Compile every line that includes the word "Python".

>> Start RECORDS FOR THE TASK

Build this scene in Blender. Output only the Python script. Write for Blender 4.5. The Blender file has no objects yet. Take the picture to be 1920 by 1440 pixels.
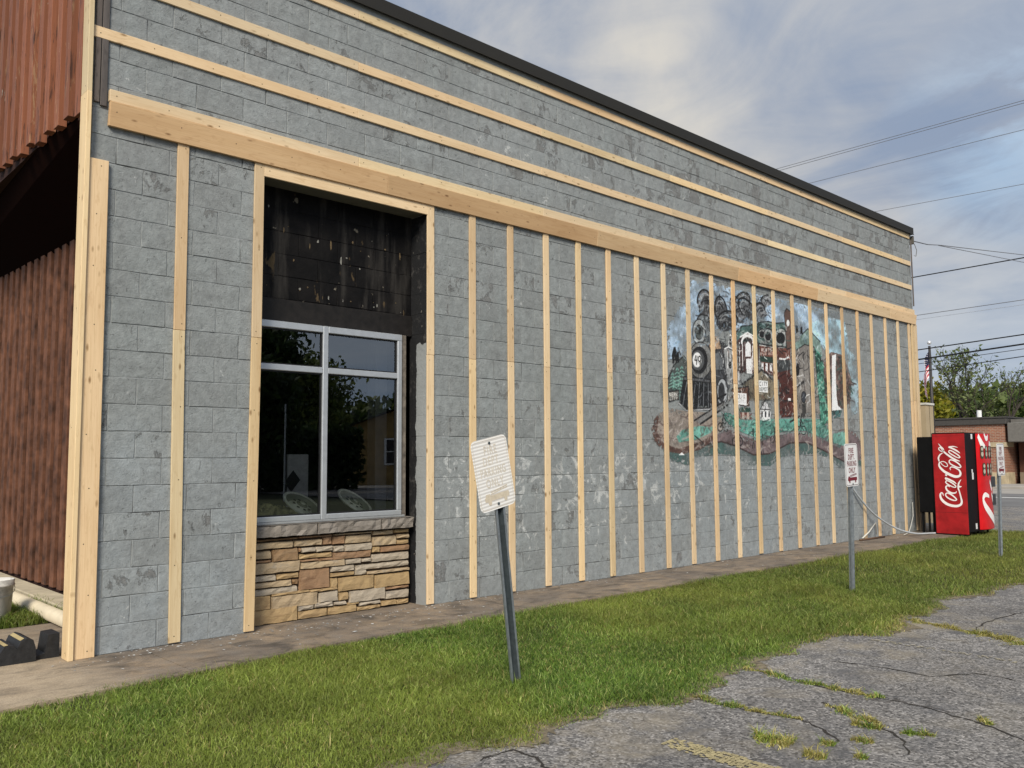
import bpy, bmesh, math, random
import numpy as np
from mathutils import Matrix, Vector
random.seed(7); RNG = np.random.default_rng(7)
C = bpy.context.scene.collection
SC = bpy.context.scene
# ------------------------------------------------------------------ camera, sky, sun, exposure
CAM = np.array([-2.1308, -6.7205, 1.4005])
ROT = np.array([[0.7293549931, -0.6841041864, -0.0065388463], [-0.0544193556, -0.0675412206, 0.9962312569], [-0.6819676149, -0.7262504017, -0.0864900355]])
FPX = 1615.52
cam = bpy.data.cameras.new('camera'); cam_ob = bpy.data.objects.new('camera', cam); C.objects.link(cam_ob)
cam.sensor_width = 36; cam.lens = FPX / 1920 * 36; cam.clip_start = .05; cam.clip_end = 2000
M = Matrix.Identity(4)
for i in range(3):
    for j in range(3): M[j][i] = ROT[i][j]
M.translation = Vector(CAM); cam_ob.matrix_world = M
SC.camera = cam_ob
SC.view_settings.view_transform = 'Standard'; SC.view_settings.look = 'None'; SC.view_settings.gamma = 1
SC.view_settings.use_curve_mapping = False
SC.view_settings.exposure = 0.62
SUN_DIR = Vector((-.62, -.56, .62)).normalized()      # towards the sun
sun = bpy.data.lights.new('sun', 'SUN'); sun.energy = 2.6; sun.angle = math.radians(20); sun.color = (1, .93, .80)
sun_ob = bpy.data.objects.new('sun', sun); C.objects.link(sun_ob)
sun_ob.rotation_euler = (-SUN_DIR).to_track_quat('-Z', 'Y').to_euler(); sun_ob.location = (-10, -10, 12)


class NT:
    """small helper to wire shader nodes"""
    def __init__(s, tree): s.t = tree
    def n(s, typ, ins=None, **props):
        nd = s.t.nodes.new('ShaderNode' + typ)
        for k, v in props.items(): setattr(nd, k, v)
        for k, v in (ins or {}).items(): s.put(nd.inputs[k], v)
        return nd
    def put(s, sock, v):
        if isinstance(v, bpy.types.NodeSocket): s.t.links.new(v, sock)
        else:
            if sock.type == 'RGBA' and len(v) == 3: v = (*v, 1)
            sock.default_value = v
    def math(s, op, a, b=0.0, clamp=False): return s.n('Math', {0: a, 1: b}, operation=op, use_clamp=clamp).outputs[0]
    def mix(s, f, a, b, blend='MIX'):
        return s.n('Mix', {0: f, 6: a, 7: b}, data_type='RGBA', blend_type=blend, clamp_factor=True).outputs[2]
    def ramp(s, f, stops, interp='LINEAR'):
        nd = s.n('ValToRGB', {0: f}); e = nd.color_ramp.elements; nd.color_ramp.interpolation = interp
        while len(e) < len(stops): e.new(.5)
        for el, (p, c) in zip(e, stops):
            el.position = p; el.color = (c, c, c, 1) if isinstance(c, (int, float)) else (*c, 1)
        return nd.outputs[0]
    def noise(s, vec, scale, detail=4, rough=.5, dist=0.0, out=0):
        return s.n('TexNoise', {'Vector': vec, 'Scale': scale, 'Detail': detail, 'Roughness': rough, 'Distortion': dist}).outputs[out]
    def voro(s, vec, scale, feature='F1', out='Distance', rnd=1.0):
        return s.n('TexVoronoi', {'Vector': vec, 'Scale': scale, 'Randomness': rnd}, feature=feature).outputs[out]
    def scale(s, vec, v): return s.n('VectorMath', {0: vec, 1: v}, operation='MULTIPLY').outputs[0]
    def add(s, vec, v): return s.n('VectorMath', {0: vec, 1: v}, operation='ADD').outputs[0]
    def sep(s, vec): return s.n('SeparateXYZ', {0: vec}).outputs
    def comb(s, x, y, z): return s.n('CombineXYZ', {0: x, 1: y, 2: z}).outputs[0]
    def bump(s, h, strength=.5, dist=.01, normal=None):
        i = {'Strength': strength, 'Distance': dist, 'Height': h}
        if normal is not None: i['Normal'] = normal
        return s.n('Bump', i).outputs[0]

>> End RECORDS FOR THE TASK
>> Start RECORDS FOR THE TASK

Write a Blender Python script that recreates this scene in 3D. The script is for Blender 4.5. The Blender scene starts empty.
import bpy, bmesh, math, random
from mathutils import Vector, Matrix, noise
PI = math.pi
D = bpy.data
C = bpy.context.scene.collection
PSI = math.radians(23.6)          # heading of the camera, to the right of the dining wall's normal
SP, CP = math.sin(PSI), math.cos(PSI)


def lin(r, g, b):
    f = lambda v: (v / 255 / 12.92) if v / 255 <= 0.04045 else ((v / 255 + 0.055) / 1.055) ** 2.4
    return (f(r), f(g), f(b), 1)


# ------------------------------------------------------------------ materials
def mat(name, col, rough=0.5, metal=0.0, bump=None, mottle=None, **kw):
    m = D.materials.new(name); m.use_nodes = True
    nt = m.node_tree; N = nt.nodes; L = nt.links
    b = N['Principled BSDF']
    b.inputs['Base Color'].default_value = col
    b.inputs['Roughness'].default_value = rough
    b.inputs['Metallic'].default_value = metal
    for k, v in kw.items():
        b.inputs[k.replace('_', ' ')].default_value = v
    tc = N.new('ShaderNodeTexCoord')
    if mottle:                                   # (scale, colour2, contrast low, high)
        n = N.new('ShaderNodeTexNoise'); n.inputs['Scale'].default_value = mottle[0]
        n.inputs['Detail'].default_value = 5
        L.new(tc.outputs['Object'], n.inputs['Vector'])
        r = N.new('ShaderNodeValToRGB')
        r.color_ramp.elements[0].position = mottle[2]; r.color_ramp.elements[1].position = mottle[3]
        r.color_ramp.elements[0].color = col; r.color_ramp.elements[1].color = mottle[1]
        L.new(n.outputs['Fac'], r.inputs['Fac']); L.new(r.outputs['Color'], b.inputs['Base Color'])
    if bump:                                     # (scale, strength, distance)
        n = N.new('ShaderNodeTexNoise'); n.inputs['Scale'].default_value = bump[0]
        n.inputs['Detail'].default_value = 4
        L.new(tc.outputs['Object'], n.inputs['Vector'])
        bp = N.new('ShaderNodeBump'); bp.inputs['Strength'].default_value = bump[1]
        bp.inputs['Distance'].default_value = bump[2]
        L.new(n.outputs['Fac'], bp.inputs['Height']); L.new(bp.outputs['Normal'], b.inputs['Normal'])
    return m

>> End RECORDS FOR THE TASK
>> Start RECORDS FOR THE TASK

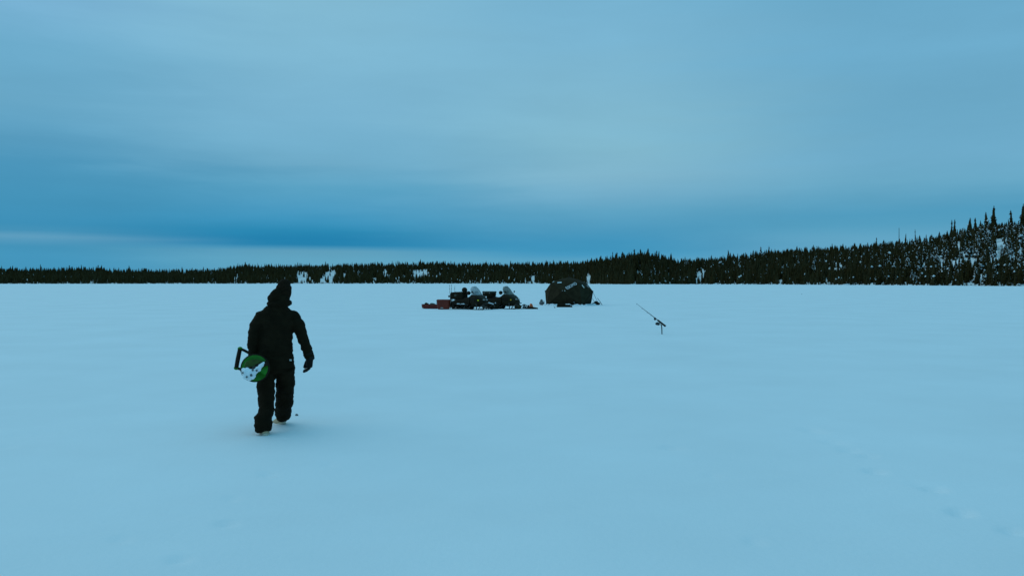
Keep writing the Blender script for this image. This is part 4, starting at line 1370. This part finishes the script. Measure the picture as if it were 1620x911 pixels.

>> End RECORDS FOR THE TASK

*FULL ANSWER*:
Build this scene in Blender. Output only the Python script. Write for Blender 4.5. The Blender file has no objects yet. Take the picture to be 1920 by 1440 pixels.
Write a Blender Python script that recreates this scene in 3D. The script is for Blender 4.5. The Blender scene starts empty.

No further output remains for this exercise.